Oscillatory droplet dissolution from competing Marangoni and gravitational flows

TL;DR

This study investigates the complex interplay between Marangoni and gravitational flows during droplet dissolution, revealing oscillatory behaviors driven by flow competition, through experiments and numerical modeling.

Contribution

It uncovers the oscillatory dissolution dynamics caused by competing Marangoni and gravitational flows in droplet pairs with different liquids.

Findings

Oscillatory Marangoni flow observed in mixed-liquid droplet pairs.

Flow competition causes non-monotonic droplet volume changes.

Numerical models confirm the flow interaction mechanism.

Abstract

The dissolution or growth of a droplet in a host liquid is an important part for processes like chemical extraction, chromatography or emulsification.
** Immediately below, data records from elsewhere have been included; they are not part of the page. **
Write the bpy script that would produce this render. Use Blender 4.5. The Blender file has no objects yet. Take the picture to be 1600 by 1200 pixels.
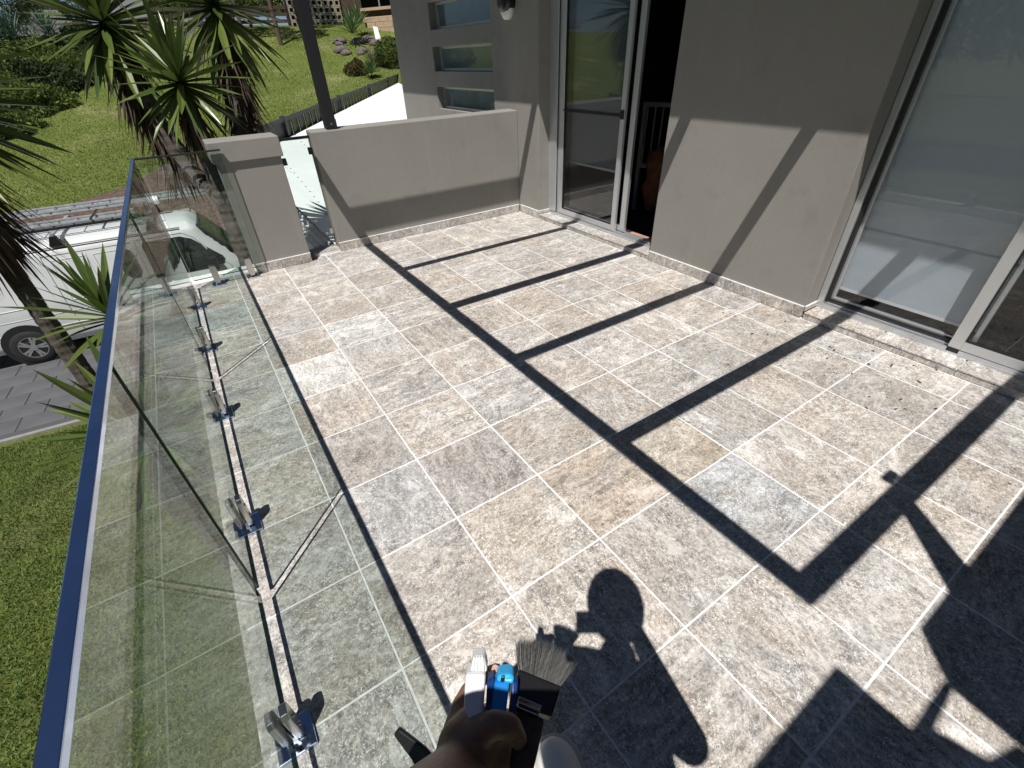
import bpy, bmesh, math, random
import numpy as np
from mathutils import Vector, Matrix, noise
R = math.radians
rnd = random.Random(7)
scene = bpy.context.scene
C = scene.collection

# ---------------------------------------------------------------- camera, sky, sun, exposure
CAM = Vector((-0.42394, -1.54904, 1.52533))
YAW, PITCH, ROLL, FPX = 0.5596921, -0.62679767, -0.04314124, 712.862
cy_, sy_, cp_, sp_ = math.cos(YAW), math.sin(YAW), math.cos(PITCH), math.sin(PITCH)
FWD = Vector((sy_*cp_, cy_*cp_, sp_)); RG = Vector((cy_, -sy_, 0)); UP = RG.cross(FWD)
RIGHT = math.cos(ROLL)*RG + math.sin(ROLL)*UP
CUP = -math.sin(ROLL)*RG + math.cos(ROLL)*UP
cam_d = bpy.data.cameras.new('camera'); cam = bpy.data.objects.new('camera', cam_d); C.objects.link(cam)
M = Matrix((RIGHT, CUP, -FWD)).transposed().to_4x4(); M.translation = CAM
cam.matrix_world = M
cam_d.sensor_width = 36; cam_d.lens = FPX/1600*36; cam_d.clip_start = 0.01; cam_d.clip_end = 400
scene.camera = cam

SUNV = Vector((-0.387, -0.365, 1)).normalized()
w = bpy.data.worlds.new('World'); scene.world = w; w.use_nodes = True
nt = w.node_tree; bg = nt.nodes['Background']
sky = nt.nodes.new('ShaderNodeTexSky'); sky.sky_type = 'NISHITA'; sky.sun_disc = False
sky.sun_elevation = math.asin(SUNV.z); sky.sun_rotation = math.atan2(SUNV.x, SUNV.y)
sky.ozone_density = 1.6; sky.dust_density = 0.1; sky.air_density = 0.6
nt.links.new(sky.outputs[0], bg.inputs[0]); bg.inputs[1].default_value = 0.05
sd = bpy.data.lights.new('sun', 'SUN'); sd.energy = 5.0; sd.angle = R(0.4); sd.color = (1, 0.97, 0.93)
so = bpy.data.objects.new('sun', sd); C.objects.link(so)
so.rotation_euler = SUNV.to_track_quat('Z', 'Y').to_euler()
vs = scene.view_settings; vs.view_transform = 'Standard'; vs.look = 'None'; vs.exposure = 0.03; vs.gamma = 1; vs.use_curve_mapping = False
scene.cycles.max_bounces = 10; scene.cycles.transparent_max_bounces = 24; scene.cycles.glossy_bounces = 5

def ray(px, py):
    return RIGHT*((px-800)/FPX) - CUP*((py-600)/FPX) + FWD
def floor_at(px, py, z=0.0):
    d = ray(px, py); return CAM + d*((z-CAM.z)/d.z)

# ---------------------------------------------------------------- materials
def newmat(name):
    m = bpy.data.materials.new(name); m.use_nodes = True
    return m, m.node_tree, m.node_tree.nodes['Principled BSDF']
def N(t, kind, **kw):
    n = t.nodes.new(kind)
    for k, v in kw.items():
        if k.startswith('i_'): n.inputs[int(k[2:])].default_value = v
        else: setattr(n, k, v)
    return n
def ramp(t, src, stops):
    r = t.nodes.new('ShaderNodeValToRGB'); e = r.color_ramp.elements
    e[0].position, e[0].color = stops[0][0], (*stops[0][1], 1)
    e[1].position, e[1].color = stops[-1][0], (*stops[-1][1], 1)
    for p, c in stops[1:-1]:
        x = e.new(p); x.color = (*c, 1)
    t.links.new(src, r.inputs[0]); return r.outputs[0]
def mixc(t, fac, a, b, mode='MIX'):
    m = t.nodes.new('ShaderNodeMix'); m.data_type = 'RGBA'; m.blend_type = mode
    for s, v in ((m.inputs[0], fac), (m.inputs[6], a), (m.inputs[7], b)):
        if hasattr(v, 'is_output'): t.links.new(v, s)
        elif isinstance(v, (int, float)): s.default_value = v
        else: s.default_value = (*v, 1)
    return m.outputs[2]
def bump(t, b, h, strength, dist=0.002):
    n = t.nodes.new('ShaderNodeBump'); n.inputs['Strength'].default_value = strength; n.inputs['Distance'].default_value = dist
    t.links.new(h, n.inputs['Height']); t.links.new(n.outputs[0], b.inputs['Normal'])
def noise_n(t, vec, scale, detail=4, rough=.55, dist=0):
    n = N(t, 'ShaderNodeTexNoise'); n.inputs['Scale'].default_value = scale; n.inputs['Detail'].default_value = detail
    n.inputs['Roughness'].default_value = rough; n.inputs['Distortion'].default_value = dist
    if vec is not None: t.links.new(vec, n.inputs['Vector'])
    return n.outputs[0]
def simple(name, col, rough=.5, metal=0, var=0.12, scale=8, bmp=0, bscale=60, spec=None):
    m, t, b = newmat(name)
    tc = N(t, 'ShaderNodeTexCoord')
    nz = noise_n(t, tc.outputs['Object'], scale, 5)
    c = ramp(t, nz, [(.3, [x*(1-var) for x in col]), (.7, [min(1, x*(1+var)) for x in col])])
    t.links.new(c, b.inputs['Base Color'])
    b.inputs['Roughness'].default_value = rough; b.inputs['Metallic'].default_value = metal
    if spec is not None: b.inputs['Specular IOR Level'].default_value = spec
    if bmp: bump(t, b, noise_n(t, tc.outputs['Object'], bscale, 3), bmp)
    return m
def plain(name, col, rough=.5, metal=0):
    m, t, b = newmat(name)
    b.inputs['Base Color'].default_value = (*col, 1); b.inputs['Roughness'].default_value = rough; b.inputs['Metallic'].default_value = metal
    return m

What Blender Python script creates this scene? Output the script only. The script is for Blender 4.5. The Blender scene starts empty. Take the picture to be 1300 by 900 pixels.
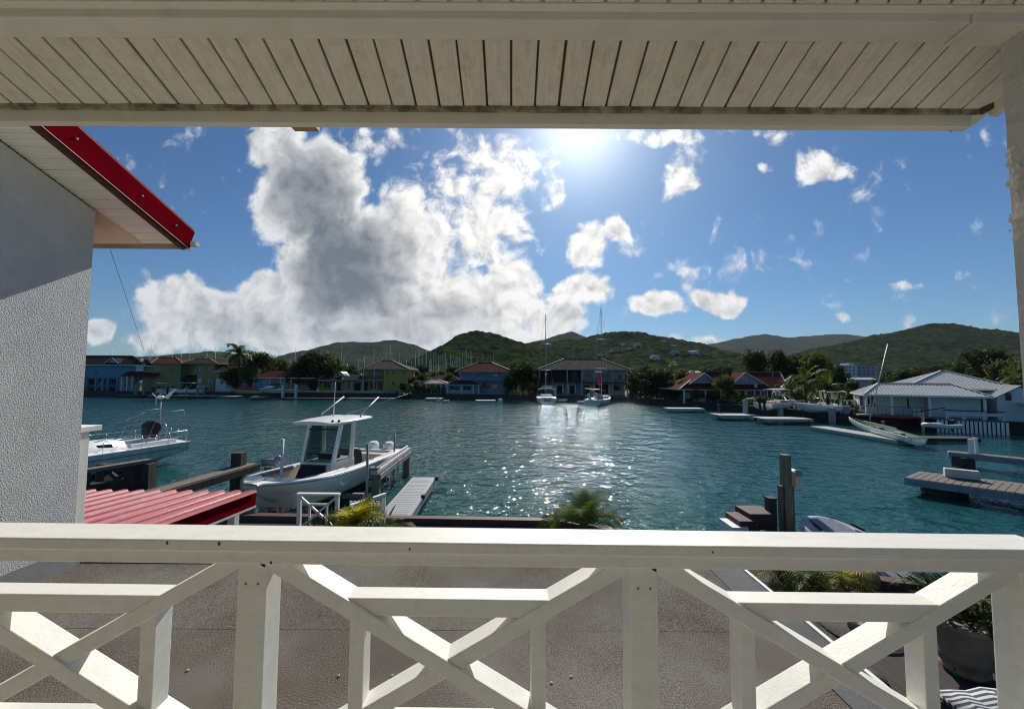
import bpy, math, random
from mathutils import Vector, Matrix, noise
R = math.radians
SC = bpy.context.scene
COL = SC.collection
rnd = random.Random(7)
E = 5.6                      # eye height above the water (water is z = 0)

# ------------------------------------------------------------------ camera
F = 490.0                    # focal length in photo pixels (1300 wide)
PITCH, ROLL = R(3.1), 0.0056
CM = Matrix.Rotation(R(90) + PITCH, 3, 'X') @ Matrix.Rotation(ROLL, 3, 'Z')
cam = bpy.data.cameras.new('camera')
cam.lens = 36 * F / 1300; cam.sensor_width = 36; cam.clip_start = 0.05; cam.clip_end = 20000
co = bpy.data.objects.new('camera', cam); COL.objects.link(co)
co.matrix_world = Matrix.Translation((0, 0, E)) @ CM.to_4x4()
SC.camera = co

# ------------------------------------------------------------------ exposure
SC.view_settings.view_transform = 'Standard'; SC.view_settings.look = 'None'
SC.view_settings.exposure = 0.0; SC.view_settings.gamma = 1
SC.view_settings.use_curve_mapping = False
SC.render.engine = 'CYCLES'
SC.cycles.use_denoising = True; SC.cycles.filter_width = 1.1
SC.cycles.max_bounces = 8; SC.cycles.diffuse_bounces = 5; SC.cycles.glossy_bounces = 4
SC.cycles.transmission_bounces = 6; SC.cycles.transparent_max_bounces = 8
SC.cycles.caustics_reflective = False; SC.cycles.caustics_refractive = False

# ------------------------------------------------------------------ sun
SUN_EL, SUN_AZ = R(34.0), R(10.2)      # azimuth measured from +Y towards +X
sd = Vector((math.sin(SUN_AZ) * math.cos(SUN_EL), math.cos(SUN_AZ) * math.cos(SUN_EL), math.sin(SUN_EL)))
sl = bpy.data.lights.new('sun', 'SUN'); sl.energy = 5.0; sl.angle = R(0.5); sl.color = (1.0, 0.955, 0.88)
so = bpy.data.objects.new('sun', sl); COL.objects.link(so)
so.rotation_euler = sd.to_track_quat('Z', 'Y').to_euler(); so.location = sd * 60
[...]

In this work we look at the dissolution of a pair of vertically aligned droplets immersed in water, both experimentally and with numerical simulations. The liquids used for the droplets are long chain alcohols with a low but finite solubility in water and a significantly lower density than that of the host liquid. Therefore, a solutal plume is formed above of the bottom droplet and natural convection dominates the dissolution process. We monitor the volume of the droplets and the velocity field around them over time. When the liquids of the two droplets are the same, our previously found scaling laws for the Sherwood and Reynolds numbers as functions of the Rayleigh number (Dietrich et al., 2016, J. Fluid Mech.) can be applied to the lower droplet. However, remarkably, when the liquid of the top droplet is different than that of the bottom droplet the volume as function of time becomes non-monotonic, and an oscillatory Marangoni flow at the top droplet is observed. We identify the competition between solutal Marangoni flow and density driven convection as the origin of the oscillation, and numerically model the process.